3D scene scripts:
◇ ◇ ◇

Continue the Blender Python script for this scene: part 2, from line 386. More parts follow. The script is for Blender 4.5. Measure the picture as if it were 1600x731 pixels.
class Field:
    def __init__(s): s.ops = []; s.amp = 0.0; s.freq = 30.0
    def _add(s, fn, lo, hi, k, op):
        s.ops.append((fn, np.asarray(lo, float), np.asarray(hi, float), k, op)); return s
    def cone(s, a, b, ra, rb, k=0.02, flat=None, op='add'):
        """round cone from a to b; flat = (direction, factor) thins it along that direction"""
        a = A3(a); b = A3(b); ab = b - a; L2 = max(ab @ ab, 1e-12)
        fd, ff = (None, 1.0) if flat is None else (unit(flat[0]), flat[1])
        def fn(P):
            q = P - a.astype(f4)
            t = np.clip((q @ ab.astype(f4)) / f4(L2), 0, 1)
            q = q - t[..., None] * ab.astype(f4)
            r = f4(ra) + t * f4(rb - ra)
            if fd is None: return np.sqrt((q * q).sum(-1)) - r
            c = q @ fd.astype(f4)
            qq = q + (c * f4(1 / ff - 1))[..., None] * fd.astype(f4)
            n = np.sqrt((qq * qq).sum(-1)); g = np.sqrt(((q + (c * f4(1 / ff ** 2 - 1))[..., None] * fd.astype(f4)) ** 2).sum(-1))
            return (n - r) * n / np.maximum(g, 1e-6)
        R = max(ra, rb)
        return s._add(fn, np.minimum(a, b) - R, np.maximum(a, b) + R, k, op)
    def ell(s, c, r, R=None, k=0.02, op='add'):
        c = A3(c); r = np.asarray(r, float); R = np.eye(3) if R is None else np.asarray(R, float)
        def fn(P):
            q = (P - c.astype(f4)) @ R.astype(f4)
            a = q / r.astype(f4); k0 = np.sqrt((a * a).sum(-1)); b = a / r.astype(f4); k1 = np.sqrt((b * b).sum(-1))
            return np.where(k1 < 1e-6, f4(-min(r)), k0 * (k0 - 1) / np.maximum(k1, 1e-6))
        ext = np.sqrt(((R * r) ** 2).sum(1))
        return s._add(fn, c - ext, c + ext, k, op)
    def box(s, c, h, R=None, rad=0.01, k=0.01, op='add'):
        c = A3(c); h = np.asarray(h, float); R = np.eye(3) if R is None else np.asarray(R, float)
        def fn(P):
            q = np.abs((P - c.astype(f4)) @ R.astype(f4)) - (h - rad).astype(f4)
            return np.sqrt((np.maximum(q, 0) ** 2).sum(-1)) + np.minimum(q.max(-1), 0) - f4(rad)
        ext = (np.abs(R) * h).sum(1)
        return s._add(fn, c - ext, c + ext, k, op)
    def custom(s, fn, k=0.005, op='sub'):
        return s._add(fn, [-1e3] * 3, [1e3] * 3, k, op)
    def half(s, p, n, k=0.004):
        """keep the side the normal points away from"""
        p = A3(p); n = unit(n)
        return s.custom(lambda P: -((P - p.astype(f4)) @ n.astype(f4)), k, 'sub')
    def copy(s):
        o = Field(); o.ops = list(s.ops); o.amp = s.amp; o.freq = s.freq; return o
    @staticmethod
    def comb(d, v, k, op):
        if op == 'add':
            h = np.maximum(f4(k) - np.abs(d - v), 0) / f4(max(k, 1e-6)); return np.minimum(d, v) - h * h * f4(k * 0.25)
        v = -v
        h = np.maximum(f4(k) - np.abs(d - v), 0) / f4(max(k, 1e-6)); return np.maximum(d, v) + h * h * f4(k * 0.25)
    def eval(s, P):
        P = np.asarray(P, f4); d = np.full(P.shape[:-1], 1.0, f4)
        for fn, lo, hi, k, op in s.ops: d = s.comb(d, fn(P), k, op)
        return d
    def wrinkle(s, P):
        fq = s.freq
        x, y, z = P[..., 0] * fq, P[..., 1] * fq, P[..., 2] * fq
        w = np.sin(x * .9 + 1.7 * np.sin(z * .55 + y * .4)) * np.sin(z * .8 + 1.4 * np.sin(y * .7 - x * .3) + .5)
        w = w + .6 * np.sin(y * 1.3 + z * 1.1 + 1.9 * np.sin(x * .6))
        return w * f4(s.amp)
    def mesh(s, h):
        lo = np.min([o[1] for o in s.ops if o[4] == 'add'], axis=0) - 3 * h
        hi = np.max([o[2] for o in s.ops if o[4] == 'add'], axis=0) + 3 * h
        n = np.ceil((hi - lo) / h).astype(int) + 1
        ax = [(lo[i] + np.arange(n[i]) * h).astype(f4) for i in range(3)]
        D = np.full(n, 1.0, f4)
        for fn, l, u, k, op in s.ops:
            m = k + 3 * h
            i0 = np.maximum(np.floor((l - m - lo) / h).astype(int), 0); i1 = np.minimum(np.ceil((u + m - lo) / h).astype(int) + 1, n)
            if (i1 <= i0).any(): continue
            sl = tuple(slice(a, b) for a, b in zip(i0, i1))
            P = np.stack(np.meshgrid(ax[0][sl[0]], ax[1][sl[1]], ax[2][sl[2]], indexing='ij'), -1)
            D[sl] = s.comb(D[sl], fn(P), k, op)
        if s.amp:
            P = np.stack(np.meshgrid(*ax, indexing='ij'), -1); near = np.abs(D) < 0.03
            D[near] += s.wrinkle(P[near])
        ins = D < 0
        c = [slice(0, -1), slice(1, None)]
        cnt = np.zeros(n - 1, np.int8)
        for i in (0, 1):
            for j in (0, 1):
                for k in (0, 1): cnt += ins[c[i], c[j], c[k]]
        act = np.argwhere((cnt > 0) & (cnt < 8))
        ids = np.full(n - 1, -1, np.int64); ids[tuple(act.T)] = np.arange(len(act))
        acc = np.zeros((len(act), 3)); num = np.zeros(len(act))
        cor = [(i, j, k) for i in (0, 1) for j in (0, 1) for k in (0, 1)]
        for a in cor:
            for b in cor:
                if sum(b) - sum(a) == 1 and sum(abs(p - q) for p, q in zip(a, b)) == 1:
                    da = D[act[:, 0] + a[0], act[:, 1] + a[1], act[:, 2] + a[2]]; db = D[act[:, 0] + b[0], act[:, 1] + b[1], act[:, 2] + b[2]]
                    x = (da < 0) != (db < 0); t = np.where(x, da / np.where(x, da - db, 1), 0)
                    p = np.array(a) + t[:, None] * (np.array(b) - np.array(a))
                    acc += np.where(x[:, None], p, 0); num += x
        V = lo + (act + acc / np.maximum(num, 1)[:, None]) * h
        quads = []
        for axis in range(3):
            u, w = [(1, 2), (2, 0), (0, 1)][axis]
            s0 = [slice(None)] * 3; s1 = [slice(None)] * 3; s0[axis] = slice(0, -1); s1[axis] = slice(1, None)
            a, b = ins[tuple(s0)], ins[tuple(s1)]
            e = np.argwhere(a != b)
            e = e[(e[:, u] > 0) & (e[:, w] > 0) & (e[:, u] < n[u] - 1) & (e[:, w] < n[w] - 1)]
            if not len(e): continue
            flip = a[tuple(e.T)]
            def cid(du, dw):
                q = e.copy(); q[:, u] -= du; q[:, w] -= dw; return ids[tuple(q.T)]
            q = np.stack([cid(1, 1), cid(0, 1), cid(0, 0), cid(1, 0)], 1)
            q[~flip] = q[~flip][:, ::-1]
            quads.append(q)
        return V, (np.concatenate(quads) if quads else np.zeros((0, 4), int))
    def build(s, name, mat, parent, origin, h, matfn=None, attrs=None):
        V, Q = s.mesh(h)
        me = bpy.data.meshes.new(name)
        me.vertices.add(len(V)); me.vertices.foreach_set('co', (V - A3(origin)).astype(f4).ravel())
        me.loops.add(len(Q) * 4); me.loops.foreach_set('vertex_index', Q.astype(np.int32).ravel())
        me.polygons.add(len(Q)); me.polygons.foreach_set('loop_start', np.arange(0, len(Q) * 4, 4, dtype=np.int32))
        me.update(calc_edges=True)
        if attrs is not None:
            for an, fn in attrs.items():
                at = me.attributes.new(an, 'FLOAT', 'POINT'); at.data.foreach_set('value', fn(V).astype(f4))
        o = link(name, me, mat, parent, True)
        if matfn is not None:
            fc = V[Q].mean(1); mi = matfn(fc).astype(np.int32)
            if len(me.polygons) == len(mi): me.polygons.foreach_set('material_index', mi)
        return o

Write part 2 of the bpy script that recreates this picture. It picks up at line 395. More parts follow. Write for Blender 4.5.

◇ ◇ ◇

- _What you need to do_:
Extract each line holding the word "More" from the records.

- _Right answer_:
Continue the Blender Python script for this scene: part 2, from line 386. More parts follow. The script is for Blender 4.5. Measure the picture as if it were 1600x731 pixels.
Write part 2 of the bpy script that recreates this picture. It picks up at line 395. More parts follow. Write for Blender 4.5.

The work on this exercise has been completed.